I'm incredibly glad that Degs wrote that throwback article harking back to the days when things as pedestrian as loose tournament organization were a treat, rather than an expectation. I distinctly remember going to Easterns back when Mike Gerics was at the helm, and wondering who this dude was patrolling all the fields in the morning yelling and threatening to start assessing points if the game didn't start that instant.

"Dude's got a stick up his ass" might have been along the lines of what I was thinking as I saw him get red-faced, but by tourney's end there was no doubt that he held everything down and that, compared to other tournaments being run at the time, he was worlds above the rest in organization and professionalism. By way of example as to what was happening elsewhere, nine Madison dudes once showed up to a Easy Coast tourney on our way back home from spring break and picked up, as a team, at the tourney, half an hour before it began. Those were the days, for better or worse.

Since then we as a group have gotten our shit together a bit better (with still room for improvement) and tournament games start on time and expectations are clearly stated.

So why the hell is it that, three days before Hoosier Hodown, there is zero information up on their website, or on the UPA's tourney page, about what teams are going and what the format is? It's Wednesday. They already have a skeletal page constructed for the tournament. It would literally take 5 minutes for someone to go and type in, at minimum, the names of the attending teams. Or 20 minutes to go to the UPA's tourney page and plug in the format without team names.

But, c'mon. It's 2009. We as a group should be beyond this. I know that organizing a tournament is hard work, and delegation, and many small details aside, but at minimum post online for the few who care what teams will be playing. It's similar to the tree falling in the woods; if there's nothing online to begin planning, hype, and talking points, why would anyone care what the hell happened?

I don't think that is too much to ask.

Tuesday, July 07, 2009

Dear Grand Masters and Masters Women's division players,

We're all set for this weekend! Following the bi-annual East Coast captains meeting in April I rounded up everyone's addresses and phone numbers. (A few of you are now using something called CompuServe but I can't figure it out! We only got a facsimile machine this year.) After trying to get a hold of everyone for weeks and weeks, I finally did. Had to leave a bunch of messages but got called back by enough teams finally man. Enough commitments in the end. For the first time you can't just roll up to the tournament and expect a bid -- we're getting serious or something.

Speaking of, can you believe the UPA is making us wear numbers on our jerseys?? And no more tie-dye, sorry everyone! I was shocked when I received the uniform requirements (by mail of course).

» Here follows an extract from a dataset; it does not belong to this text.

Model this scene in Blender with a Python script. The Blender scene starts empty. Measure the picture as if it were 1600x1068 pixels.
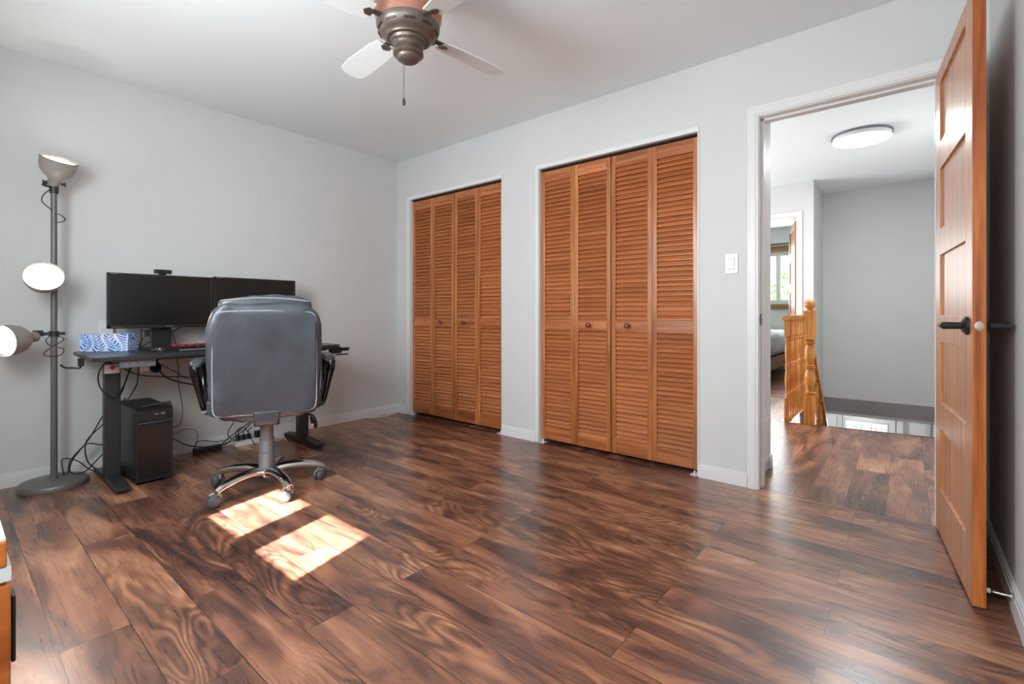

The fields are supposed to be super-kind. I can't believe a pro soccer team has its own stadium, but apparently the fields that surround it are nice. My team is looking at a nice long drive -- 20 hours!! We should roll up in time to play the first round (+40 minutes -- Ultimate time!).

OK, couple of other crucial bits of information... we are not using the Wham-O 80 Mold! Some upstart named Discraft is providing something called an Ultra-Star. Eric Simon said it's legit, so that's fine by me. Also, go over the rules, dudes! Word on the street is we will not be playing by the 7th Edition, but instead the 11th Edition. I hope we get lined fields ... I know, I know, I've never played on lined fields in my entire life, but hoping might just make it happen.

I heard a couple volunteers are also coming down to write up articles for the newsletter, so tourney results will be freshly delivered sometime in September.

All right friends, see ya in Denver! Drive safe -- and definitely go the speed limit!

p.s. No camping at the fields! Sucks, I know.